L’ho già detto altre volte: le regole fissate vanno rispettate. Nel fantasy di regole “extra” ce ne devono essere moltissime (o il mondo non funziona) e quando il lettore arriva al dunque e si pone la domanda “perché Fantozzi non muore?” la risposta è “è la regola, nessuno muore, neanche se una nave al varo gli passa sopra”. La grandissima coerenza nel rispettare tutte le regole che lo sceneggiatore si è dato, la bravura nel regista nel saperle cogliere e riportarle su schermo, ha dato vita a un film che se pure non mi è mai piaciuto non posso dire che è fatto male.  Insomma si riesce a dire “non è vero, ma ci credo” che poi è esattamente lo stesso risultato che ci si aspetta da un romanzo fantasy.

Datti delle regole e rispettale, tutte.

Cominci ora a capire quale enorme cetriolo ti sei andato a capare dal mazzo (per non essere scurrili)?

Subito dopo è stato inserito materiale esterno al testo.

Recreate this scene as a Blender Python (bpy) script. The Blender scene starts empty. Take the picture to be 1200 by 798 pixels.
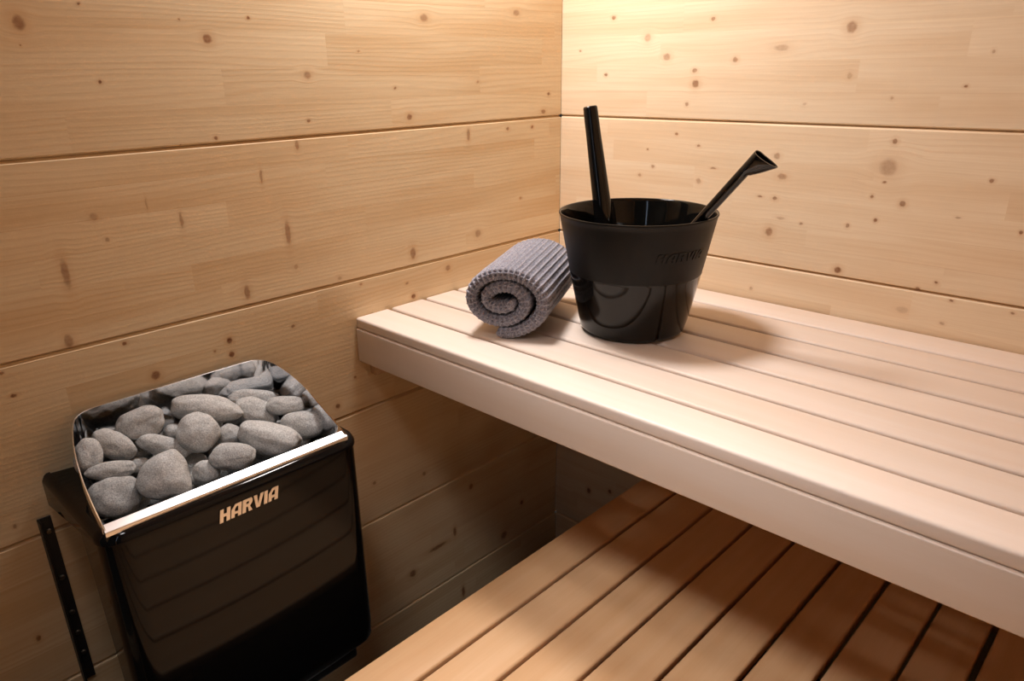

Se proprio non vuoi abbandonare il Fantasy inizia con qualcosa di semplice, definisci le tue regole e prepara il “mondo”. Se parti in quarta adducendo come unica spiegazione “tanto è fantasy”… ti rimando all’articolo della mia amica Erika Sanciu di Redazione Coffa che tratta il medesimo argomento, ma da un altro punto di vista.
Se speri comunque di cavartela sappi che produrrai un testo al quale crederai solo tu e, per tornare all’esempio di inizio articolo: sarà come eseguire un brano musicale allo specchio e dire all’immagine riflessa “Wow! Esecuzione perfetta!”.

Ribadisco: vuoi scrivere fantasy? Preparati a sudare: l’i-spirazione è solo l’1% del lavoro, il resto è tra-spirazione.